Numerical Investigation for Scale-Up of an Electron Cyclotron Resonance Plasma for Fluorine-Doped Tin Oxide Thin Film Production.

Abstract

A low-temperature process is required to deposit fluorine doped tin oxide (FTO) as a transparent conductive oxide on polyethylene terephthalate (PET) substrate, as the latter is polymeric and has a low melting point. An electron cyclotron resonance (ECR) plasma system is the best way to deposit metal oxide with high transparency and electrical conductivity at temperatures below 100 °C. Characteristics of an ECR plasma include its high ionization energy and electron density; however, its use is limited in large-scale deposition. In order to overcome this limitation, a large-scale ECR plasma system with a dual microwave generator was designed by numerical investigation of a laboratory-scale ECR plasma system. FTO films prepared in the laboratory-scale and large-scale systems were compared.
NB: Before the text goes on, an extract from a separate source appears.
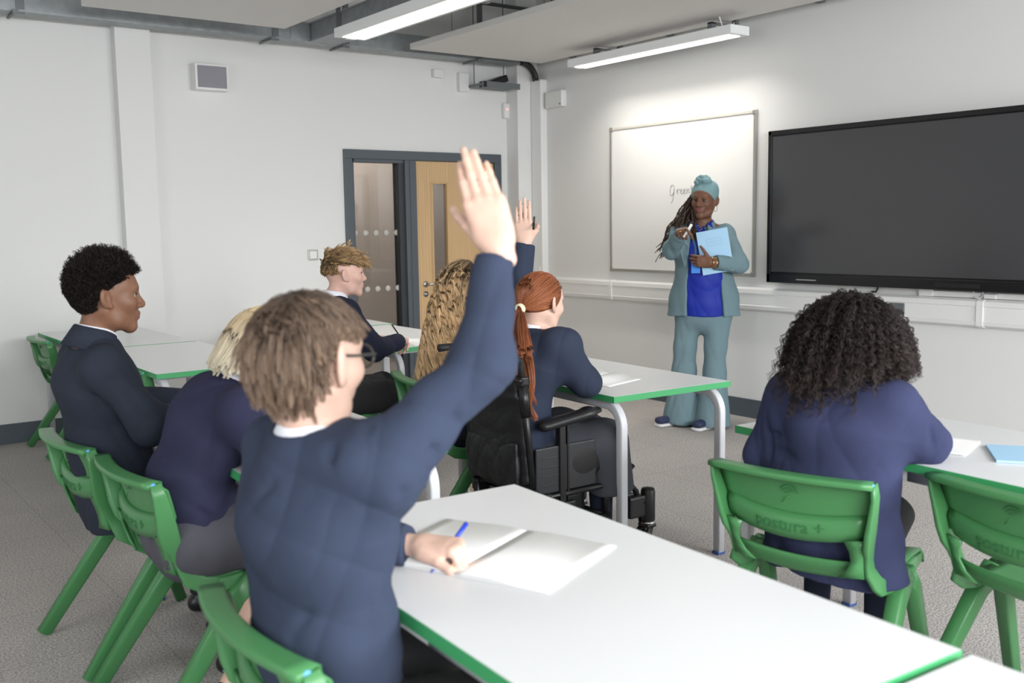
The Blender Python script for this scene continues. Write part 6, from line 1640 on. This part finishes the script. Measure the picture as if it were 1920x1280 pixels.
    b = MB(); b.tube([c + pd * 0.045, c + pd * 0.058, c + pd * 0.062], [0.0088, 0.0088, 0.005], 10); b.build('cap', M['black'], t, tuple(c))
    return root
teacher()
# ------------------------------------------------------------------ the wheelchair
def wheelchair():
    base = (2.42, 3.14, 0.0)
    t = thing('wheelchair', 'black wheelchair of the red haired girl at the table', 'wheelchair', base)
    def P(x, y, z): return (x, y, z)
    yr, yl = 2.945, 3.335; ym = 3.14
    # upholstery
    S = SDF()
    S.ecap((2.225, ym, 0.46), (2.195, ym, 0.845), (0, 1, 0), (0.185, 0.034), (0.170, 0.030), 0.02)
    S.ecap((2.185, ym, 0.78), (2.183, ym, 0.845), (0, 1, 0), (0.165, 0.026), (0.16, 0.022), 0.02)
    S.warp(fold_fn(5, 0.0028, 30, (0.1, 1, 0.3), 0.3)); S.half((2.2, ym, 0.875), (0, 0, 1), 0.012)
    v, q = nets(S, 0.006); bk = np_mesh('backrest_cushion', v, q, M['nylon'], base, t)
    S = SDF(); S.ecap((2.186, 2.985, 0.515), (2.186, 3.295, 0.515), (0, 0, 1), (0.085, 0.012), (0.085, 0.012), 0.02); S.warp(fold_fn(6, 0.003, 34)); v, q = nets(S, 0.006); np_mesh('back_pocket', v, q, M['nylon'], base, bk)
    S = SDF(); S.ecap((2.26, ym, 0.43), (2.66, ym, 0.44), (0, 1, 0), (0.19, 0.045), (0.185, 0.04), 0.02); v, q = nets(S, 0.008); np_mesh('seat_cushion', v, q, M['nylon'], base, t)
    for y, s in ((yr, -1), (yl, 1)):
        b = MB(); b.tube([P(2.235, y, 0.40), P(2.215, y, 0.62), P(2.195, y, 0.80)], 0.0125, 12); b.tube([P(2.205, y, 0.71), P(2.193, y, 0.83)], 0.019, 14); b.build('back_post', M['bframe'], t, base)
        b = MB()
        pts = [P(2.193, y, 0.82), P(2.183, y, 0.90)] + [P(2.183 - 0.045 * math.sin(a) , y, 0.925 + 0.035 * (1 - math.cos(a)) * 0.6) for a in np.linspace(0.1, PI/2, 6)] + [P(2.075, y, 0.945)]
        b.tube(pts, [0.0125, 0.0125] + [0.014] * 6 + [0.0155], 12); h_ = b.build('push_handle', M['rubber'], t, base)
        b = MB(); b.box((2.19, y, 0.845), (0.04, 0.034, 0.035), 0, 0.008); b.tube([P(2.17, y - 0.02, 0.85), P(2.17, y + 0.02, 0.85)], 0.01, 10); b.build('handle_clamp', M['bframe'], h_, base)
        # armrest: pad on a post, side guard
        S = SDF(); S.ecap((2.275, y + s * 0.015, 0.668), (2.50, y + s * 0.015, 0.692), (0, 1, 0), (0.034, 0.022), (0.032, 0.022), 0.02); S.ecap((2.49, y + s * 0.015, 0.692), (2.545, y + s * 0.015, 0.698), (0, 1, 0), (0.030, 0.019), (0.024, 0.012), 0.02)
        v, q = nets(S, 0.006); ar = np_mesh('armrest', v, q, M['black'], base, t)
        b = MB(); b.bx(2.355, 2.385, y - 0.014, y + 0.014, 0.33, 0.67, 0, 0.004); b.bx(2.395, 2.405, y - 0.010, y + 0.010, 0.33, 0.67, 0, 0.003); b.build('armrest_post', M['bframe'], ar, base)
        b = MB(); b.bx(2.245, 2.545, y - 0.006, y + 0.006, 0.40, 0.58, 0, 0.005)
        for k in range(4): b.bx(2.27, 2.35, y - 0.008, y + 0.008, 0.43 + 0.035*k, 0.437 + 0.035*k, 0, 0.002)
        b.build('side_guard', mat('guard_plastic', (44, 45, 48), 0.35), t, base)
        S = SDF(); S.ell((2.49, y, 0.50), (0.10, 0.008, 0.075), None, 0.01); v, q = nets(S, 0.006); np_mesh('thigh_pad', v, q, M['black'], base, t)
        # rails, brackets, drive and castors
        b = MB(); b.tube([P(2.23, y, 0.385), P(2.60, y, 0.385), P(2.66, y, 0.375)], 0.0125, 12); b.tube([P(2.26, y, 0.26), P(2.62, y, 0.26)], 0.0125, 12)
        b.tube([P(2.255, y, 0.20), P(2.245, y, 0.42)], 0.0125, 12); b.tube([P(2.60, y, 0.26), P(2.60, y, 0.39)], 0.0125, 12); b.tube([P(2.26, y, 0.26), P(2.50, y, 0.10)], 0.011, 10); b.build('frame_rail', M['bframe'], t, base)
        b = MB(); b.box((2.38, y + s * 0.012, 0.30), (0.085, 0.03, 0.12), 0, 0.008); b.box((2.27, y + s * 0.01, 0.36), (0.07, 0.035, 0.09), 0, 0.01); b.lathe([(0, -0.03), (0.038, -0.03), (0.042, 0), (0.038, 0.03), (0, 0.03)], (2.33, y + s * 0.02, 0.335), 18, 0, (0.4, 0.3*s, 0.5)); br = b.build('bracket', M['bframe'], t, base)
        for (xx, zz) in ((2.36, 0.33), (2.40, 0.33), (2.36, 0.27), (2.40, 0.27), (2.26, 0.385), (2.28, 0.34)):
            d = MB(); d.lathe([(0, 0), (0.006, 0), (0.0045, 0.004), (0, 0.005)], (xx, y + s * 0.028, zz), 10, 0, (0, s, 0)); d.build('bolt', M['chrome'], br, base)
        # rear wheel
        wy = y + s * 0.045; b = MB(); R_ = 0.155
        b.lathe([(R_ - 0.03, -0.018), (R_ - 0.006, -0.02), (R_, -0.010), (R_, 0.010), (R_ - 0.006, 0.02), (R_ - 0.03, 0.018), (R_ - 0.03, -0.018)], (2.29, wy, R_), 32, 0, (0, 1, 0)); w = b.build('rear_wheel', M['rubber'], t, base)
        b = MB(); b.lathe([(0, -0.012), (R_ - 0.03, -0.010), (R_ - 0.03, 0.010), (0, 0.012)], (2.29, wy, R_), 32, 0, (0, 1, 0)); b.build('wheel_disc', M['black'], w, base)
        # leg rest hanger, foot plate
        b = MB(); b.tube([P(2.60, y, 0.385), P(2.70, y, 0.40), P(2.765, y, 0.33), P(2.81, y, 0.15)], 0.0125, 12); b.build('leg_hanger', M['bframe'], t, base)
        b = MB(); b.box((2.665, y, 0.375), (0.055, 0.04, 0.09), 0, 0.008); b.box((2.735, y - s * 0.02, 0.30), (0.05, 0.045, 0.05), 0, 0.008); b.tube([P(2.62, y, 0.36), P(2.75, y, 0.44)], 0.011, 8); b.tube([P(2.68, y, 0.30), P(2.68, y, 0.42)], 0.016, 10); b.build('hanger_joint', M['bframe'], t, base)
        b = MB(); b.box((2.755, y - s * -0.02 - s * 0.09, 0.11), (0.19, 0.15, 0.016), 0, 0.006, Matrix.Rotation(0.18, 3, 'Y')); b.tube([P(2.805, y, 0.18), P(2.72, y - s * 0.02, 0.095)], 0.012, 8); b.build('foot_plate', M['black'], t, base)
        # front castor: fork under a tall housing
        cx, cy = 2.815, y - 0.02 if s < 0 else y + 0.02
        b = MB(); b.lathe([(0, 0.20), (0.026, 0.20), (0.030, 0.21), (0.030, 0.325), (0.026, 0.338), (0, 0.342)], (cx, cy, 0), 20); b.tube([P(2.70, y, 0.28), P(cx, cy, 0.29)], 0.020, 12); b.box((2.755, (y + cy)/2, 0.27), (0.10, 0.045, 0.09), 0, 0.01); b.build('castor_housing', M['black'], t, base)
        b = MB(); b.lathe([(0.02, 0.188), (0.03, 0.19), (0.03, 0.2), (0.02, 0.202)], (cx, cy, 0), 20); b.build('castor_collar', M['steel'], t, base)
        b = MB()
        for q_ in (-1, 1): b.tube([P(cx - 0.005, cy + q_ * 0.022, 0.188), P(cx - 0.03, cy + q_ * 0.024, 0.12), P(cx - 0.045, cy + q_ * 0.024, 0.055)], 1.0, 8, 0, True, sq=(0.012, 0.03), up=(1, 0, 0))
        b.box((cx - 0.005, cy, 0.185), (0.05, 0.06, 0.014), 0, 0.005); b.build('castor_fork', M['bframe'], t, base)
        b = MB(); R_ = 0.062; b.lathe([(0.0, -0.010), (R_ - 0.012, -0.012), (R_ - 0.004, -0.013), (R_, -0.006), (R_, 0.006), (R_ - 0.004, 0.013), (R_ - 0.012, 0.012), (0, 0.010)], (cx - 0.045, cy, R_), 28, 0, (0, 1, 0)); b.build('castor_wheel', M['rubber'], t, base)
    for (xx, zz) in ((2.25, 0.40), (2.26, 0.26), (2.60, 0.26)):
        b = MB(); b.tube([P(xx, yr, zz), P(xx, yl, zz)], 0.0125, 10); b.build('cross_tube', M['bframe'], t, base)
    b = MB(); b.bx(2.28, 2.56, 3.02, 3.26, 0.13, 0.36, 0, 0.02); b.build('battery_box', M['black'], t, base)
    b = MB(); b.tube([P(2.40, 2.93, 0.25), P(2.48, 2.92, 0.18), P(2.56, 2.92, 0.10)], 1.0, 10, 0, True, sq=(0.006, 0.022), up=(0, 1, 0)); b.build('wheel_lock_strap', M['white'], t, base)
    b = MB(); b.tube([P(2.22 + 0.02 * math.sin(a * 2), 3.37 - 0.02 * math.cos(a), 0.36 - 0.05 * a) for a in np.linspace(0, 3, 10)], 0.006, 6); b.build('tan_cord', M['cord'], t, base)
    t.location = (base[0] + 0.02, base[1] - 0.03, 0)
    return t
wheelchair()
The change in electrical resistivity and optical transmittance with deposition pressure in the large-scale ECR plasma system with dual linear microwave generator is similar to that observed in the laboratory-scale ECR plasma system. The velocity distribution of active species near the substrate in the large-scale ECR plasma system showed a very similar pattern to that in the laboratory-scale ECR plasma system over a range of 1.5×10-2 to 0.8×10-2 m/s. The electrical resistivity and optical transmittance of FTO films deposited by a large-scale ECR plasma system using a dual microwave generator had respective values of 4.3×10-3 ~ 9.18×10-3 Ω ·cm and 86.5~88.2%.